Monday, August 01, 2011

Breivik and the no-true-Scotsman fallacy

Some unbelievers are accusing Christians of committing the no-true-Scotsman fallacy when they deny the Christian identity of Breivik.

To begin with, of course Christians should have a say in who we are. After all, if outsiders presume to define what insiders stand for, the insiders at least have some right to define what they stand for.

Take the Council for Secular Humanism. Don’t you think insiders reserve the right to define who qualifies for membership?

Now, if Christians were concocting ad hoc caveats to artificially insulate Christians from blame, the charge would stick. But Christians aren’t particularly defensive about the possibility that Christians can do wrong.

To take a few examples, King David is, for better or worse, a type of the Christian life.

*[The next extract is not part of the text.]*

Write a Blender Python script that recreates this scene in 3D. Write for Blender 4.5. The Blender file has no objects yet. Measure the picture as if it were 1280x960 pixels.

Likewise, when Robert Duvall’s film The Apostle came out several years ago, I don’t recall Christians en masse mobilizing to boycott the film, even though it depicted a Christian minister beating a man to death with a baseball bat in a fit of jealous revenge.

Let’s take a few examples: liberal church historian Martin Marty made the following comparison:

Start with a timely quiz. Q: What do the following have in common? Anders Behring Breivik, killer of scores of innocents in Norway; assassins Lee Harvey Oswald (JFK) and Sirhan Sirhan (RFK); serial killers: Dennis Rader (Kansas, murdered 10); Charles Starkweather (Nebraska, 11); Jeffrey Dahmer (Wisconsin, 17); and Dylan Kiebold (Columbine, CO, 13).
Answer: they were all Lutheran Christians.

Now I’m not Lutheran. So I don’t have a vested interest in sticking up for Lutherans, per se.

But I wouldn’t say, “Ah ha! Lutherans are dangerous!”

I don’t consider them representatives of Lutheranism.

Likewise, Hector Avalos says Hitler was Catholic.

Goodness knows I’m no friend of Roman Catholicism. But I’ve denied Hector’s allegation. Yet that can’t be chalked up to special pleading on my part, as if I have a stake in preserving the reputation of Roman Catholicism.

Likewise, I'm not fan of Arminian theology, but if  Methodist did what Breivik did, I wouldn't hang that on Arminians.